SUPPLIED MATERIAL

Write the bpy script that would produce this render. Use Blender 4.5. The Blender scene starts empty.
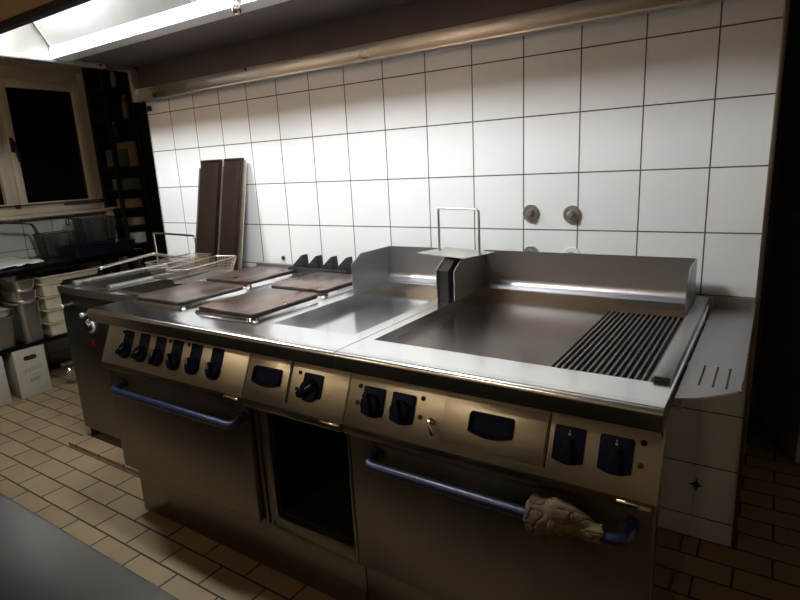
import bpy, bmesh, math, random
from mathutils import Vector, Matrix, noise
random.seed(7)
S = bpy.context.scene
COL = S.collection
R = math.radians

# ------------------------------------------------------------------ materials
def new_mat(name):
    m = bpy.data.materials.new(name); m.use_nodes = True
    nt = m.node_tree; b = nt.nodes['Principled BSDF']
    return m, nt, b

def mat(name, col, rough=.5, metal=0., var=0., vscale=8., rvar=0., bump=0., bscale=60., spec=.5, stretch=None, col2=None, lo=.2, hi=.8, detail=3.):
    """Principled surface with optional noise in colour, gloss and height."""
    m, nt, b = new_mat(name)
    b.inputs['Base Color'].default_value = (*col, 1)
    b.inputs['Roughness'].default_value = rough
    b.inputs['Metallic'].default_value = metal
    b.inputs['Specular IOR Level'].default_value = spec
    N = nt.nodes; L = nt.links
    if var or rvar or bump or col2:
        tc = N.new('ShaderNodeTexCoord'); mp = N.new('ShaderNodeMapping')
        if stretch: mp.inputs['Scale'].default_value = stretch
        L.new(tc.outputs['Object'], mp.inputs['Vector'])
        nz = N.new('ShaderNodeTexNoise'); nz.inputs['Scale'].default_value = vscale; nz.inputs['Detail'].default_value = detail
        L.new(mp.outputs[0], nz.inputs['Vector'])
        if var or col2:
            rp = N.new('ShaderNodeValToRGB')
            rp.color_ramp.elements[0].position = lo; rp.color_ramp.elements[1].position = hi
            c2 = col2 or tuple(c * (1 - var) for c in col)
            rp.color_ramp.elements[0].color = (*c2, 1); rp.color_ramp.elements[1].color = (*col, 1)
            L.new(nz.outputs['Fac'], rp.inputs['Fac']); L.new(rp.outputs['Color'], b.inputs['Base Color'])
        if rvar:
            mr = N.new('ShaderNodeMapRange'); mr.inputs['From Min'].default_value = .3; mr.inputs['From Max'].default_value = .7
            mr.inputs['To Min'].default_value = max(.02, rough - rvar); mr.inputs['To Max'].default_value = min(1, rough + rvar)
            L.new(nz.outputs['Fac'], mr.inputs['Value']); L.new(mr.outputs[0], b.inputs['Roughness'])
        if bump:
            n2 = N.new('ShaderNodeTexNoise'); n2.inputs['Scale'].default_value = bscale
            L.new(mp.outputs[0], n2.inputs['Vector'])
            bp = N.new('ShaderNodeBump'); bp.inputs['Strength'].default_value = bump; bp.inputs['Distance'].default_value = .002
            L.new(n2.outputs['Fac'], bp.inputs['Height']); L.new(bp.outputs[0], b.inputs['Normal'])
    return m

def tile_mat(name, c1, c2, grout, w, h, mortar, offset, phase, axes, rough, spec=.5, stain=.0, bump=.25):
    """Brick-texture tiling in object space; axes picks the two in-plane coordinates."""
    m, nt, b = new_mat(name); N = nt.nodes; L = nt.links
    tc = N.new('ShaderNodeTexCoord'); sp = N.new('ShaderNodeSeparateXYZ'); cb = N.new('ShaderNodeCombineXYZ')
    L.new(tc.outputs['Object'], sp.inputs[0])
    for i, a in enumerate(axes):
        ad = N.new('ShaderNodeMath'); ad.operation = 'ADD'; ad.inputs[1].default_value = phase[i]
        L.new(sp.outputs[a], ad.inputs[0]); L.new(ad.outputs[0], cb.inputs[i])
    bk = N.new('ShaderNodeTexBrick'); bk.offset = offset; bk.offset_frequency = 2; bk.squash = 1
    bk.inputs['Scale'].default_value = 1; bk.inputs['Brick Width'].default_value = w; bk.inputs['Row Height'].default_value = h
    bk.inputs['Mortar Size'].default_value = mortar; bk.inputs['Mortar Smooth'].default_value = .15; bk.inputs['Bias'].default_value = 0
    bk.inputs['Color1'].default_value = (*c1, 1); bk.inputs['Color2'].default_value = (*c2, 1); bk.inputs['Mortar'].default_value = (*grout, 1)
    L.new(cb.outputs[0], bk.inputs['Vector'])
    nz = N.new('ShaderNodeTexNoise'); nz.inputs['Scale'].default_value = 5; nz.inputs['Detail'].default_value = 6
    L.new(tc.outputs['Object'], nz.inputs['Vector'])
    mr = N.new('ShaderNodeMapRange'); mr.inputs['From Min'].default_value = .35; mr.inputs['From Max'].default_value = .65
    mr.inputs['To Min'].default_value = 1 - stain; mr.inputs['To Max'].default_value = 1
    L.new(nz.outputs['Fac'], mr.inputs['Value'])
    mx = N.new('ShaderNodeMix'); mx.data_type = 'RGBA'; mx.blend_type = 'MULTIPLY'; mx.inputs['Factor'].default_value = 1
    L.new(bk.outputs['Color'], mx.inputs[6]); L.new(mr.outputs[0], mx.inputs[7]); L.new(mx.outputs[2], b.inputs['Base Color'])
    r2 = N.new('ShaderNodeMapRange'); r2.inputs['To Min'].default_value = rough; r2.inputs['To Max'].default_value = .85
    L.new(bk.outputs['Fac'], r2.inputs['Value']); L.new(r2.outputs[0], b.inputs['Roughness'])
    bp = N.new('ShaderNodeBump'); bp.invert = True; bp.inputs['Strength'].default_value = bump; bp.inputs['Distance'].default_value = .002
    L.new(bk.outputs['Fac'], bp.inputs['Height']); L.new(bp.outputs[0], b.inputs['Normal'])
    b.inputs['Specular IOR Level'].default_value = spec
    return m

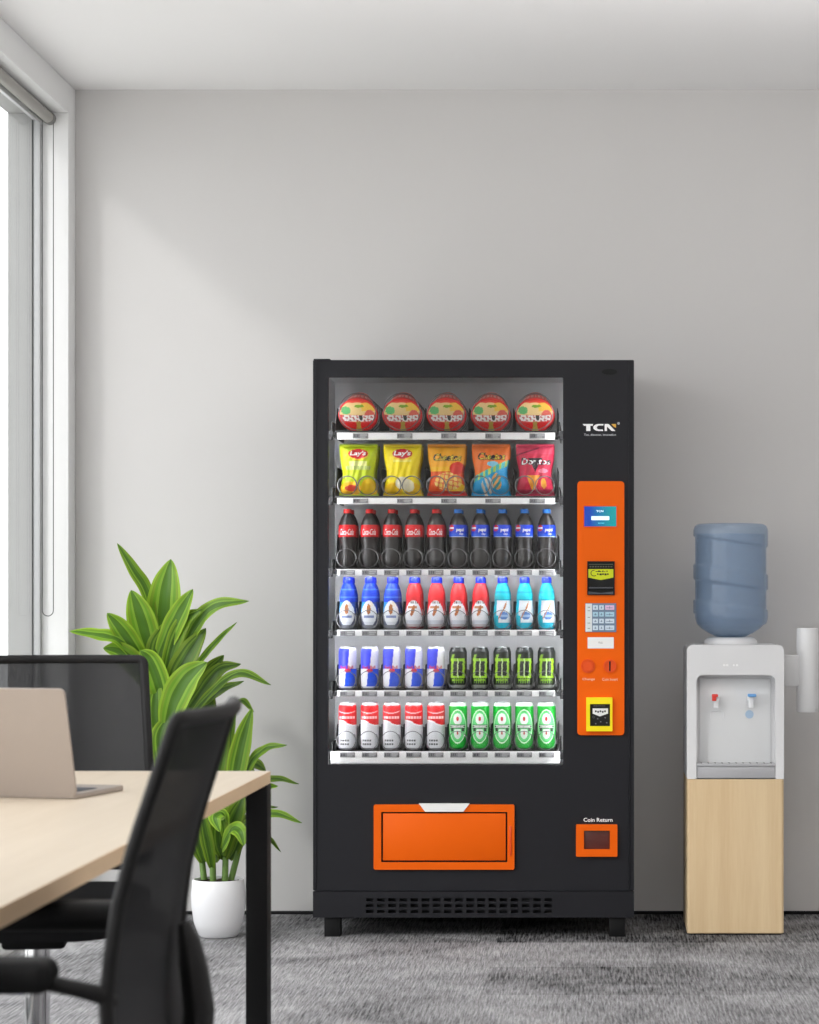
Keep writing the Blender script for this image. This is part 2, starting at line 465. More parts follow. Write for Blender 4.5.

INSTRUCTIONS TO FOLLOW
Leave the pictures out and please restate exactly the lines running from the start of the material through the one with "return m, nt, b".

RESPONSE BELOW
Write the bpy script that would produce this render. Use Blender 4.5. The Blender scene starts empty.
import bpy, bmesh, math, random
from mathutils import Vector, Matrix, noise
random.seed(7)
S = bpy.context.scene
COL = S.collection
R = math.radians

# ------------------------------------------------------------------ materials
def new_mat(name):
    m = bpy.data.materials.new(name); m.use_nodes = True
    nt = m.node_tree; b = nt.nodes['Principled BSDF']
    return m, nt, b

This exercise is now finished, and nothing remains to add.